Scene script records

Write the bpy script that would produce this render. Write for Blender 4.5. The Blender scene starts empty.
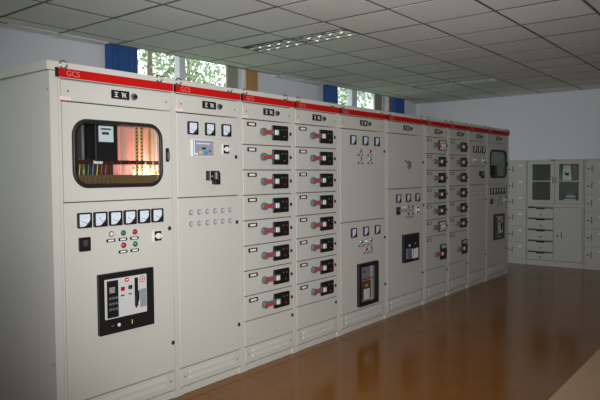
import bpy, math, random
from mathutils import Matrix, Vector
random.seed(7)
PI = math.pi
scn = bpy.context.scene
col = scn.collection

# ------------------------------------------------------------------ camera
cam_data = bpy.data.cameras.new('camera')
cam = bpy.data.objects.new('camera', cam_data)
col.objects.link(cam)
cam_data.sensor_width = 36.0
cam_data.lens = 36.42
cam_data.clip_start = 0.02
cam_data.clip_end = 300
yaw, pitch, roll = math.radians(38.2748), math.radians(-2.3801), math.radians(-0.4422)
fw = Vector((math.cos(pitch) * math.cos(yaw), math.cos(pitch) * math.sin(yaw), math.sin(pitch)))
rt = fw.cross(Vector((0, 0, 1))).normalized()
up = rt.cross(fw)
r2 = math.cos(roll) * rt + math.sin(roll) * up
u2 = -math.sin(roll) * rt + math.cos(roll) * up
CAM = Vector((-1.905, -3.278, 1.545))
M = Matrix((r2, u2, -fw)).transposed().to_4x4()
M.translation = CAM
cam.matrix_world = M
scn.camera = cam

# ------------------------------------------------------------------ world, lights, exposure
vs = scn.view_settings
scn.display_settings.display_device = 'sRGB'
vs.view_transform = 'Standard'
vs.look = 'None'
vs.gamma = 1.0
vs.use_curve_mapping = False
vs.exposure = 0.0

world = bpy.data.worlds.new('overcast_sky')
scn.world = world
world.use_nodes = True
wn = world.node_tree
wn.nodes.clear()
wo = wn.nodes.new('ShaderNodeOutputWorld')
bg = wn.nodes.new('ShaderNodeBackground')
bg.inputs['Color'].default_value = (0.86, 0.94, 1.0, 1)
bg.inputs['Strength'].default_value = 2.4
wn.links.new(bg.outputs[0], wo.inputs['Surface'])


def area(name, loc, target, size, energy, color):
    l = bpy.data.lights.new(name, 'AREA')
    l.shape = 'DISK'
    l.size = size
    l.energy = energy
    l.color = color
    o = bpy.data.objects.new(name, l)
    col.objects.link(o)
    o.location = loc
    o.rotation_euler = (Vector(target) - Vector(loc)).to_track_quat('-Z', 'Y').to_euler()
    return o


FLASH = 940
flash = bpy.data.lights.new('camera_flash', 'SPOT')        # the photographer's flash, just above the lens
flash.energy = FLASH
flash.shadow_soft_size = 0.12
flash.color = (1.0, 0.99, 0.98)
flash.spot_size = math.radians(78)
flash.spot_blend = 1.0
fo = bpy.data.objects.new('camera_flash', flash)
col.objects.link(fo)
fo.location = CAM + u2 * 0.12 - r2 * 0.05 - fw * 0.05
fo.rotation_euler = (fw + r2 * 0.08 + u2 * 0.03).to_track_quat('-Z', 'Y').to_euler()
area('compartment_fill', (0.72, 0.135, 1.525), (0.72, 0.20, 1.68), 0.10, 2.2, (1.0, 0.82, 0.74))  # added fill light inside the first cabinet, brightens its copper plates


# ------------------------------------------------------------------ materials
MATS = {}


def mat(name, color, rough=0.5, metal=0.0, spec=0.5, noise=0.0, nscale=20.0, bump=0.0, bscale=200.0,
        emit=None, estr=0.0, rnd=0.0):
    m = bpy.data.materials.new(name)
    m.use_nodes = True
    nt = m.node_tree
    b = nt.nodes['Principled BSDF']
    b.inputs['Roughness'].default_value = rough
    b.inputs['Metallic'].default_value = metal
    b.inputs['Specular IOR Level'].default_value = spec
    b.inputs['Base Color'].default_value = (*color, 1)
    tc = nt.nodes.new('ShaderNodeTexCoord')
    last = None
    if noise > 0:
        nz = nt.nodes.new('ShaderNodeTexNoise')
        nz.inputs['Scale'].default_value = nscale
        nz.inputs['Detail'].default_value = 4
        nt.links.new(tc.outputs['Object'], nz.inputs['Vector'])
        mr = nt.nodes.new('ShaderNodeMapRange')
        mr.inputs['To Min'].default_value = 1 - noise
        mr.inputs['To Max'].default_value = 1 + noise
        nt.links.new(nz.outputs['Fac'], mr.inputs['Value'])
        last = mr.outputs['Result']
    if rnd > 0:
        oi = nt.nodes.new('ShaderNodeObjectInfo')
        m2 = nt.nodes.new('ShaderNodeMapRange')
        m2.inputs['To Min'].default_value = 1 - rnd
        m2.inputs['To Max'].default_value = 1 + rnd
        nt.links.new(oi.outputs['Random'], m2.inputs['Value'])
        if last is None:
            last = m2.outputs['Result']
        else:
            mm = nt.nodes.new('ShaderNodeMath')
            mm.operation = 'MULTIPLY'
            nt.links.new(last, mm.inputs[0])
            nt.links.new(m2.outputs['Result'], mm.inputs[1])
            last = mm.outputs[0]
    if last is not None:
        vm = nt.nodes.new('ShaderNodeVectorMath')
        vm.operation = 'SCALE'
        vm.inputs[0].default_value = color
        nt.links.new(last, vm.inputs['Scale'])
        nt.links.new(vm.outputs[0], b.inputs['Base Color'])
    if bump > 0:
        n2 = nt.nodes.new('ShaderNodeTexNoise')
        n2.inputs['Scale'].default_value = bscale
        n2.inputs['Detail'].default_value = 3
        nt.links.new(tc.outputs['Object'], n2.inputs['Vector'])
        bp = nt.nodes.new('ShaderNodeBump')
        bp.inputs['Strength'].default_value = bump
        bp.inputs['Distance'].default_value = 0.002
        nt.links.new(n2.outputs['Fac'], bp.inputs['Height'])
        nt.links.new(bp.outputs[0], b.inputs['Normal'])
    if emit:
        b.inputs['Emission Color'].default_value = (*emit, 1)
        b.inputs['Emission Strength'].default_value = estr
    MATS[name] = m
    return m


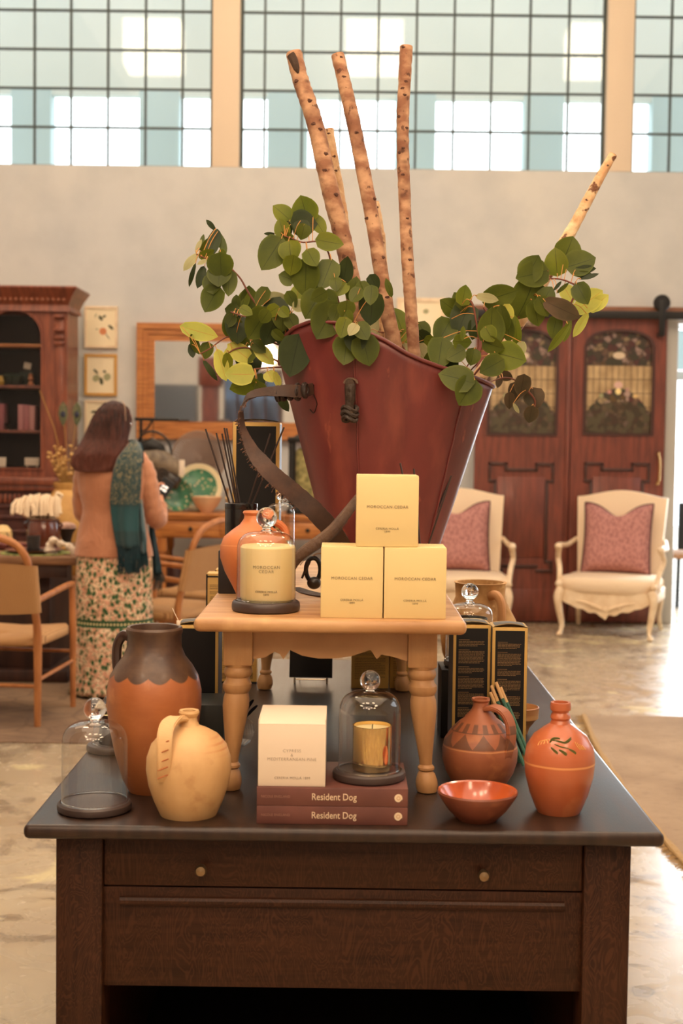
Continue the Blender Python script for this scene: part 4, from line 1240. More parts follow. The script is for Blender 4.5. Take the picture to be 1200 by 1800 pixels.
def branch(name, pts, rads, m_, label, knots, seed, seg=18):
    rnd = random.Random(seed)
    top = PY(*pts[0])
    t = thing(name, PY(*pts[-1]), label, 'branch', 'birch branches')
    b0 = t.location.copy()
    q = smooth_path([PY(*p) for p in pts], 10)
    n = len(q); rr = []
    for i in range(n):
        f = i / (n - 1) * (len(rads) - 1); k = min(int(f), len(rads) - 2)
        rr.append((rads[k] + (rads[k + 1] - rads[k]) * (f - k)) * q[i].y / F * .95 * (1 + rnd.uniform(-.04, .04)))
    q = [p - b0 for p in q]
    m = MB(); random.seed(seed); m.tube(q, rr, seg, jit=.025); m.build('bark', m_, t, sharp=70)
    d = (q[0] - q[1]).normalized()
    m = MB(); m.tube([q[0] - d * .001, q[0] + d * .0012], rr[0] * .93, 20); m.build('cut_end', M_cut, t)
    for (kf, side) in knots:
        i = int(kf * (n - 1)); p = q[i] + Vector((side * rr[i] * .85, -math.sqrt(max(0, 1 - side * side * .72)) * rr[i] * .85, 0))
        m = MB(); m.sphere((0, 0, 0), rr[i] * .36, 10, 7, (1, .7, .62), M=Matrix.Translation(p)); 
        for v in m.bm.verts: v.co += Vector((rnd.uniform(-1, 1), rnd.uniform(-1, 1), rnd.uniform(-1, 1))) * .001
        m.build('bark_knot', M_knot, t)
    return t
branch('birch_branch', [(516, 92, 2.95), (528, 140, 2.95), (545, 190, 2.95), (558, 235, 2.95), (570, 290, 2.95), (584, 350, 2.95), (600, 410, 2.96), (610, 455, 2.97), (630, 560, 2.99), (648, 680, 3.0)], [14.5, 15, 15.5, 15.5, 16, 16, 16], M_birch,
       'leftmost thick birch branch with a dark cut at its top end', [(.21, .2), (.33, .4), (.30, -.2), (.42, .4), (.47, -.1), (.13, -.6), (.55, .5)], 1)
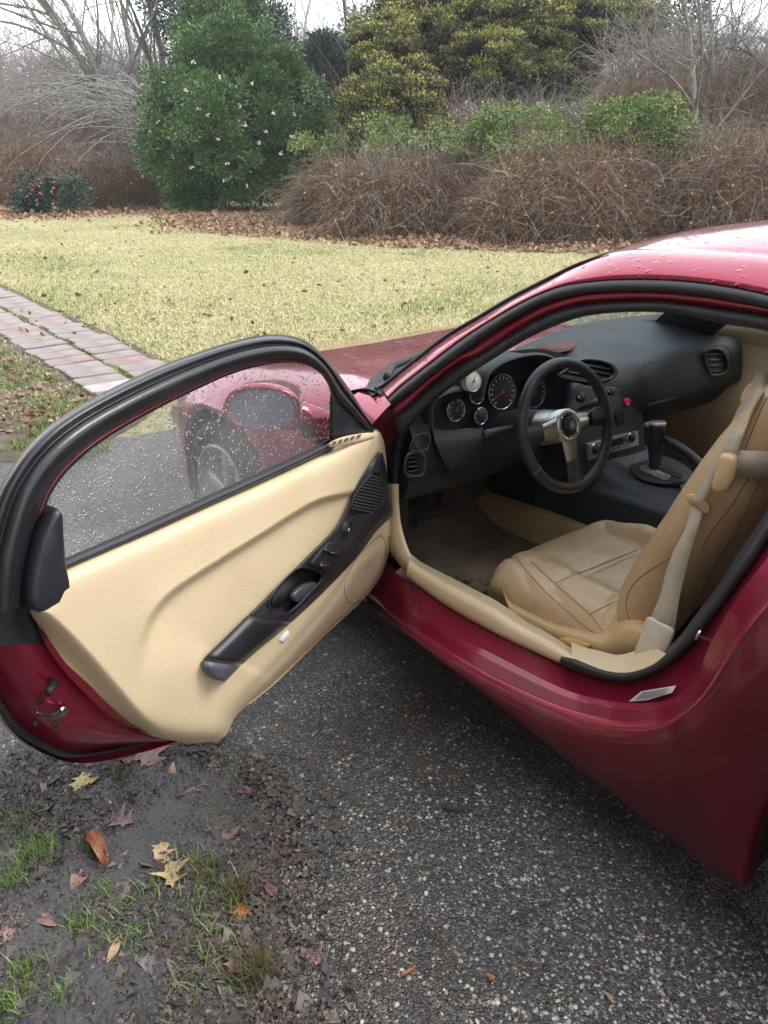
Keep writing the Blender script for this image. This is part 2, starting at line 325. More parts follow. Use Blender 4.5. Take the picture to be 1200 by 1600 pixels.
def lawn_mat():
    m = bpy.data.materials.new('winter_lawn'); m.use_nodes = True; t = m.node_tree; b = t.nodes['Principled BSDF']; N = lambda k: t.nodes.new(k); L = t.links.new
    tc = N('ShaderNodeTexCoord'); co = tc.outputs['Object']; b.inputs['Roughness'].default_value = .9; b.inputs['Specular IOR Level'].default_value = .2
    def ns(s, d): n = N('ShaderNodeTexNoise'); n.inputs['Scale'].default_value = s; n.inputs['Detail'].default_value = d; n.inputs['Roughness'].default_value = .7; L(co, n.inputs['Vector']); return n.outputs['Fac']
    r = N('ShaderNodeValToRGB'); L(ns(.35, 8), r.inputs[0]); e = r.color_ramp.elements; e[0].position = .38; e[0].color = (.46, .395, .235, 1); e[1].position = .70; e[1].color = (.27, .30, .13, 1)
    r2 = N('ShaderNodeValToRGB'); L(ns(22, 9), r2.inputs[0]); e = r2.color_ramp.elements; e[0].position = .33; e[0].color = (.38, .33, .28, 1); e[1].position = .6; e[1].color = (1.1, 1.08, 1.05, 1)
    mx = N('ShaderNodeMix'); mx.data_type = 'RGBA'; mx.blend_type = 'MULTIPLY'; mx.inputs[0].default_value = 1; L(r.outputs[0], mx.inputs[6]); L(r2.outputs[0], mx.inputs[7]); L(mx.outputs[2], b.inputs['Base Color'])
    bn = N('ShaderNodeBump'); bn.inputs['Strength'].default_value = .7; bn.inputs['Distance'].default_value = .03; L(ns(60, 6), bn.inputs['Height']); L(bn.outputs[0], b.inputs['Normal']); return m
m_asph = asphalt_mat(); m_lawn = lawn_mat()
m_mud = M('wet_mud', (.022, .021, .022), (.058, .052, .050), ns=9, rough=.38, bump=1.0, bs=70, det=10, detb=9, rv=.14)
m_soil = M('bare_soil', (.05, .036, .022), (.13, .10, .06), ns=6, rough=.9, bump=.8, bs=60, det=9)
# lawn: gently uneven, large enough to reach the horizon
gx = np.r_[-40, -20, np.linspace(-6, 30, 110), 45, 70, 100]; gy = np.r_[-95, -60, np.linspace(-30, 12, 110), 25, 45]
XX, YY = np.meshgrid(gx, gy, indexing='ij')
def lawn_z(x, y): return (.05 * (fbm(x * .35, y * .35, 2) - .5)) * sm(x, 5.2, 9) - .012
obj('lawn', grid(np.stack([XX, YY, lawn_z(XX, YY)], -1)), m_lawn, kind='structure')
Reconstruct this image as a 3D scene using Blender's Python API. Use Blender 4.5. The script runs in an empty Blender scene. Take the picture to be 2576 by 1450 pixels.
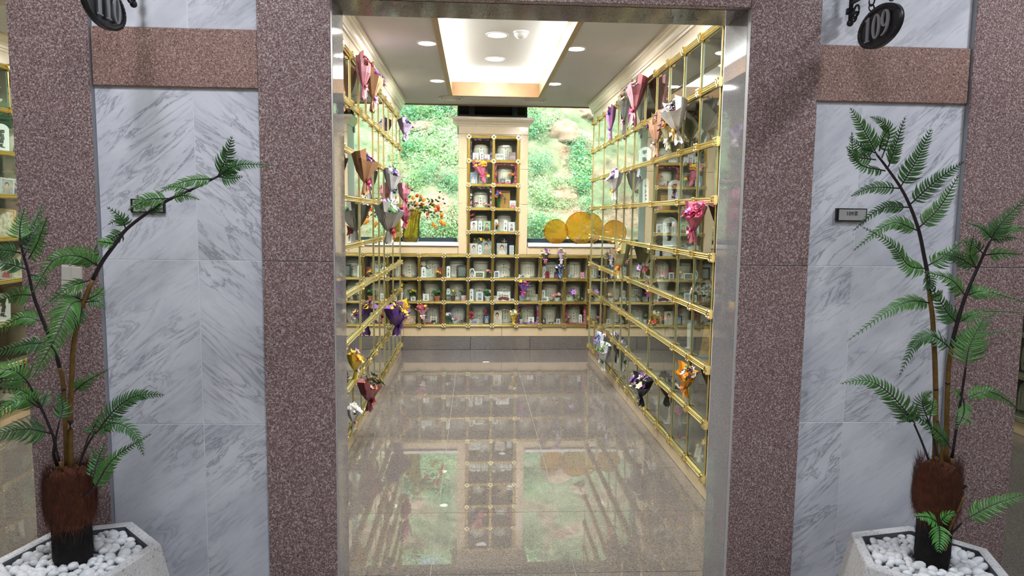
import bpy, bmesh, math, random
from mathutils import Vector, Matrix, noise as mnoise
random.seed(11)
sc = bpy.context.scene
COL = sc.collection
R_ = math.radians
def srgb(r, g, b):
    f = lambda c: (c/255/12.92) if c/255 <= .04045 else ((c/255+.055)/1.055)**2.4
    return (f(r), f(g), f(b), 1.0)

EXPOSURE, SKY, SUN, CORR, COVE, DOWN = 0.1, .95, 8.6, 27, 21, 23

# ------------------------------------------------------------------ camera
CAM_R = Vector((.99858209, -.05175651, .01245318))
CAM_U = Vector((-.00708352, .10266516, .99469075))
CAM_F = Vector((.05276023, .99336858, -.10215298))
CAM_P = Vector((0, 0, 1.485))
FPX = 1752.06
cd = bpy.data.cameras.new('camera'); cam = bpy.data.objects.new('camera', cd); COL.objects.link(cam)
cd.sensor_width = 36; cd.lens = FPX*36/2576; cd.clip_start = .02; cd.clip_end = 300
cam.matrix_world = Matrix(((CAM_R.x, CAM_U.x, -CAM_F.x, 0), (CAM_R.y, CAM_U.y, -CAM_F.y, 0),
                           (CAM_R.z, CAM_U.z, -CAM_F.z, CAM_P.z), (0, 0, 0, 1)))
sc.camera = cam
def ray(px, py): return CAM_F + CAM_R*((px-1288)/FPX) - CAM_U*((py-725)/FPX)
def atX(px, py, X): d = ray(px, py); return CAM_P + d*(X/d.x)
def atY(px, py, Y): d = ray(px, py); return CAM_P + d*(Y/d.y)

# ------------------------------------------------------------------ world, sun, exposure
sc.view_settings.view_transform = 'Standard'; sc.view_settings.look = 'None'
sc.view_settings.exposure = EXPOSURE; sc.view_settings.gamma = 1; sc.view_settings.use_curve_mapping = False
w = bpy.data.worlds.new('sky'); sc.world = w; w.use_nodes = True
nt = w.node_tree; nt.nodes.clear()
o_ = nt.nodes.new('ShaderNodeOutputWorld'); bg = nt.nodes.new('ShaderNodeBackground'); sk = nt.nodes.new('ShaderNodeTexSky')
sk.sky_type = 'NISHITA'; sk.sun_disc = False; sk.sun_elevation = R_(55); sk.sun_rotation = R_(200); sk.air_density = 1; sk.dust_density = 3
nt.links.new(sk.outputs[0], bg.inputs[0]); nt.links.new(bg.outputs[0], o_.inputs[0]); bg.inputs[1].default_value = SKY
sl = bpy.data.lights.new('sun', 'SUN'); so = bpy.data.objects.new('sun', sl); COL.objects.link(so)
sl.energy = SUN; sl.angle = R_(1.5); sl.color = (1, .95, .86)
so.rotation_euler = Vector((.35, -.52, .78)).to_track_quat('Z', 'Y').to_euler()   # light comes from this direction
try:
    sc.cycles.transparent_max_bounces = 16; sc.cycles.max_bounces = 6; sc.cycles.glossy_bounces = 4
    sc.cycles.diffuse_bounces = 3; sc.cycles.adaptive_threshold = .1; sc.cycles.adaptive_min_samples = 12; sc.cycles.caustics_reflective = False; sc.cycles.caustics_refractive = False
    sc.cycles.sample_clamp_indirect = 6
except Exception: pass
def area(name, loc, rot, sx, sy, power, col, spread=180):
    l = bpy.data.lights.new(name, 'AREA'); l.shape = 'RECTANGLE'; l.size = sx; l.size_y = sy; l.energy = power; l.color = col; l.spread = R_(spread)
    o = bpy.data.objects.new(name, l); COL.objects.link(o); o.location = loc; o.rotation_euler = rot; return o
# corridor ceiling lamps (their housings are built with the corridor below)
CORR_LAMPS = [(-1.12, 1.25), (.35, .2), (2.3, 1.35)]
for (lx, ly) in CORR_LAMPS:
    area('corridor_lamp_light', (lx, ly, 3.13), (0, 0, 0), .34, .34, CORR, (.87, .925, 1.0))

# ------------------------------------------------------------------ materials
MATS = {}
class N:
    def __init__(s, name):
        s.m = bpy.data.materials.new(name); s.m.use_nodes = True; s.t = s.m.node_tree; s.t.nodes.clear()
        s.out = s.t.nodes.new('ShaderNodeOutputMaterial')
    def n(s, typ, ins=None, **kw):
        x = s.t.nodes.new('ShaderNode'+typ)
        for k, v in kw.items(): setattr(x, k, v)
        for k, v in (ins or {}).items():
            if hasattr(v, 'node'): s.t.links.new(v, x.inputs[k])
            else: x.inputs[k].default_value = v
        return x
    def math(s, op, a, b=0.0, c=None):
        d = {0: a, 1: b}
        if c is not None: d[2] = c
        return s.n('Math', d, operation=op).outputs[0]
    def mix(s, f, a, b):
        x = s.n('Mix', {0: f, 6: a, 7: b}, data_type='RGBA'); return x.outputs[2]
    def ramp(s, f, stops):
        x = s.n('ValToRGB', {0: f}); e = x.color_ramp.elements
        while len(e) < len(stops): e.new(.5)
        for el, (p, c) in zip(e, stops): el.position = p; el.color = c
        return x.outputs[0]
    def noise(s, vec, scale, detail=3, rough=.5, dist=0): return s.n('TexNoise', {'Vector': vec, 'Scale': scale, 'Detail': detail, 'Roughness': rough, 'Distortion': dist}).outputs[0]
    def pos(s): return s.n('NewGeometry').outputs['Position']
    def bsdf(s, col, rough=.5, metal=0, spec=.5, normal=None, **kw):
        d = {'Base Color': col, 'Roughness': rough, 'Metallic': metal, 'Specular IOR Level': spec}
        if normal is not None: d['Normal'] = normal
        d.update(kw)
        b = s.n('BsdfPrincipled', d); s.t.links.new(b.outputs[0], s.out.inputs[0]); return b
    def bump(s, h, st=.2, dist=.01): return s.n('Bump', {'Strength': st, 'Distance': dist, 'Height': h}).outputs[0]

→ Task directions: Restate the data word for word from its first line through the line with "col = scn.collection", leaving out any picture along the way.

→ Answer below:
Write the bpy script that would produce this render. Write for Blender 4.5. The Blender scene starts empty.
import bpy, math, random
from mathutils import Matrix, Vector
random.seed(7)
PI = math.pi
scn = bpy.context.scene
col = scn.collection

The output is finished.